Task to complete: Write out the data below exactly as given, without any of its pictures.

Source excerpt:
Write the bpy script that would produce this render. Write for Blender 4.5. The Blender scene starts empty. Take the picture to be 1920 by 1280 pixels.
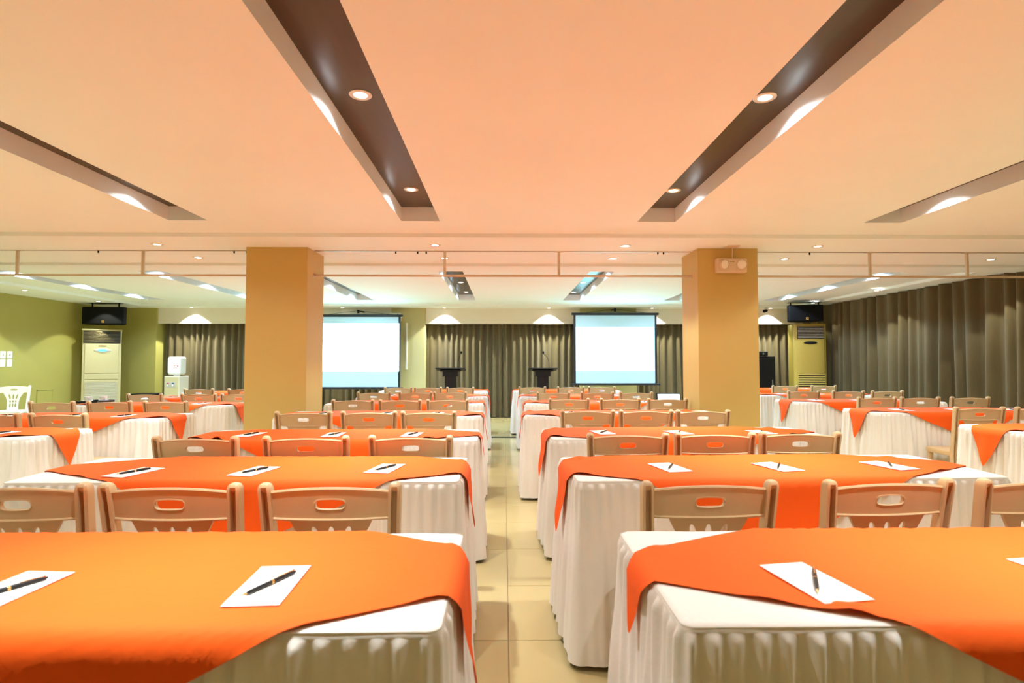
import bpy, bmesh, math, random
from mathutils import Vector, Matrix
random.seed(7)
PI = math.pi
C = bpy.context.scene.collection
sc = bpy.context.scene

# ------------------------------------------------------------------ camera
cam_d = bpy.data.cameras.new('camera')
cam_d.sensor_width = 36.0
cam_d.lens = 1060 / 1920 * 36.0
cam_d.clip_start = 0.05
cam_d.dof.use_dof = True
cam_d.dof.focus_distance = 3.6
cam_d.dof.aperture_fstop = 4.0
cam = bpy.data.objects.new('camera', cam_d)
C.objects.link(cam)
cam.location = (0, 0, 1.2)
cam.rotation_euler = (math.radians(90 + 2.161), 0, math.radians(-0.810))
sc.camera = cam

# ------------------------------------------------------------------ world, exposure
w = bpy.data.worlds.new('world')
sc.world = w
w.use_nodes = True
w.node_tree.nodes['Background'].inputs[0].default_value = (1, 0.93, 0.82, 1)
w.node_tree.nodes['Background'].inputs[1].default_value = 0.02
sc.view_settings.view_transform = 'Standard'
sc.view_settings.look = 'None'
sc.view_settings.gamma = 1
sc.view_settings.use_curve_mapping = False
sc.view_settings.exposure = -0.07
sc.cycles.max_bounces = 14
sc.cycles.diffuse_bounces = 10
sc.cycles.sample_clamp_indirect = 8
LIGHT_COL = (0.96, 1.0, 1.02)
FAR_COL = (0.72, 1.0, 1.32)
SIDE_COL = (0.96, 1.0, 0.86)
W_SLOT = 50.0      # lamps in the dark ceiling slots
W_BAND = 58.0      # lamps on the plain bands
W_EDGE = 62.0
W_FAR = 88.0
W_PELMET = 225.0

# ------------------------------------------------------------------ materials
def mat(name, col, rough=0.5, metal=0.0, spec=0.5, noise=0.0, nscale=20.0, bump=0.0, bscale=200.0, emit=None, estr=0.0, alpha=None, trans=0.0, sheen=0.0, stretch=None):
    m = bpy.data.materials.new(name)
    m.use_nodes = True
    nt = m.node_tree
    b = nt.nodes['Principled BSDF']
    b.inputs['Base Color'].default_value = (*col, 1)
    b.inputs['Roughness'].default_value = rough
    b.inputs['Metallic'].default_value = metal
    b.inputs['Specular IOR Level'].default_value = spec
    if trans: b.inputs['Transmission Weight'].default_value = trans
    if sheen:
        b.inputs['Sheen Weight'].default_value = sheen
    if emit:
        b.inputs['Emission Color'].default_value = (*emit, 1)
        b.inputs['Emission Strength'].default_value = estr
    if noise or bump:
        tc = nt.nodes.new('ShaderNodeTexCoord')
        src = tc.outputs['Object']
        if stretch:
            mp = nt.nodes.new('ShaderNodeMapping')
            mp.inputs['Scale'].default_value = stretch
            nt.links.new(src, mp.inputs[0])
            src = mp.outputs[0]
    if noise:
        n = nt.nodes.new('ShaderNodeTexNoise')
        n.inputs['Scale'].default_value = nscale
        n.inputs['Detail'].default_value = 4
        nt.links.new(src, n.inputs['Vector'])
        r = nt.nodes.new('ShaderNodeMixRGB')
        r.inputs[1].default_value = (*[c * (1 - noise) for c in col], 1)
        r.inputs[2].default_value = (*[min(1, c * (1 + noise)) for c in col], 1)
        nt.links.new(n.outputs['Fac'], r.inputs[0])
        nt.links.new(r.outputs[0], b.inputs['Base Color'])
    if bump:
        n2 = nt.nodes.new('ShaderNodeTexNoise')
        n2.inputs['Scale'].default_value = bscale
        n2.inputs['Detail'].default_value = 3
        nt.links.new(src, n2.inputs['Vector'])
        bp = nt.nodes.new('ShaderNodeBump')
        bp.inputs['Strength'].default_value = bump
        bp.inputs['Distance'].default_value = 0.01
        nt.links.new(n2.outputs['Fac'], bp.inputs['Height'])
        nt.links.new(bp.outputs['Normal'], b.inputs['Normal'])
    return m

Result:
Write the bpy script that would produce this render. Write for Blender 4.5. The Blender scene starts empty. Take the picture to be 1920 by 1280 pixels.
import bpy, bmesh, math, random
from mathutils import Vector, Matrix
random.seed(7)
PI = math.pi
C = bpy.context.scene.collection
sc = bpy.context.scene

# ------------------------------------------------------------------ camera
cam_d = bpy.data.cameras.new('camera')
cam_d.sensor_width = 36.0
cam_d.lens = 1060 / 1920 * 36.0
cam_d.clip_start = 0.05
cam_d.dof.use_dof = True
cam_d.dof.focus_distance = 3.6
cam_d.dof.aperture_fstop = 4.0
cam = bpy.data.objects.new('camera', cam_d)
C.objects.link(cam)
cam.location = (0, 0, 1.2)
cam.rotation_euler = (math.radians(90 + 2.161), 0, math.radians(-0.810))
sc.camera = cam

# ------------------------------------------------------------------ world, exposure
w = bpy.data.worlds.new('world')
sc.world = w
w.use_nodes = True
w.node_tree.nodes['Background'].inputs[0].default_value = (1, 0.93, 0.82, 1)
w.node_tree.nodes['Background'].inputs[1].default_value = 0.02
sc.view_settings.view_transform = 'Standard'
sc.view_settings.look = 'None'
sc.view_settings.gamma = 1
sc.view_settings.use_curve_mapping = False
sc.view_settings.exposure = -0.07
sc.cycles.max_bounces = 14
sc.cycles.diffuse_bounces = 10
sc.cycles.sample_clamp_indirect = 8
LIGHT_COL = (0.96, 1.0, 1.02)
FAR_COL = (0.72, 1.0, 1.32)
SIDE_COL = (0.96, 1.0, 0.86)
W_SLOT = 50.0      # lamps in the dark ceiling slots
W_BAND = 58.0      # lamps on the plain bands
W_EDGE = 62.0
W_FAR = 88.0
W_PELMET = 225.0

# ------------------------------------------------------------------ materials
def mat(name, col, rough=0.5, metal=0.0, spec=0.5, noise=0.0, nscale=20.0, bump=0.0, bscale=200.0, emit=None, estr=0.0, alpha=None, trans=0.0, sheen=0.0, stretch=None):
    m = bpy.data.materials.new(name)
    m.use_nodes = True
    nt = m.node_tree
    b = nt.nodes['Principled BSDF']
    b.inputs['Base Color'].default_value = (*col, 1)
    b.inputs['Roughness'].default_value = rough
    b.inputs['Metallic'].default_value = metal
    b.inputs['Specular IOR Level'].default_value = spec
    if trans: b.inputs['Transmission Weight'].default_value = trans
    if sheen:
        b.inputs['Sheen Weight'].default_value = sheen
    if emit:
        b.inputs['Emission Color'].default_value = (*emit, 1)
        b.inputs['Emission Strength'].default_value = estr
    if noise or bump:
        tc = nt.nodes.new('ShaderNodeTexCoord')
        src = tc.outputs['Object']
        if stretch:
            mp = nt.nodes.new('ShaderNodeMapping')
            mp.inputs['Scale'].default_value = stretch
            nt.links.new(src, mp.inputs[0])
            src = mp.outputs[0]
    if noise:
        n = nt.nodes.new('ShaderNodeTexNoise')
        n.inputs['Scale'].default_value = nscale
        n.inputs['Detail'].default_value = 4
        nt.links.new(src, n.inputs['Vector'])
        r = nt.nodes.new('ShaderNodeMixRGB')
        r.inputs[1].default_value = (*[c * (1 - noise) for c in col], 1)
        r.inputs[2].default_value = (*[min(1, c * (1 + noise)) for c in col], 1)
        nt.links.new(n.outputs['Fac'], r.inputs[0])
        nt.links.new(r.outputs[0], b.inputs['Base Color'])
    if bump:
        n2 = nt.nodes.new('ShaderNodeTexNoise')
        n2.inputs['Scale'].default_value = bscale
        n2.inputs['Detail'].default_value = 3
        nt.links.new(src, n2.inputs['Vector'])
        bp = nt.nodes.new('ShaderNodeBump')
        bp.inputs['Strength'].default_value = bump
        bp.inputs['Distance'].default_value = 0.01
        nt.links.new(n2.outputs['Fac'], bp.inputs['Height'])
        nt.links.new(bp.outputs['Normal'], b.inputs['Normal'])
    return m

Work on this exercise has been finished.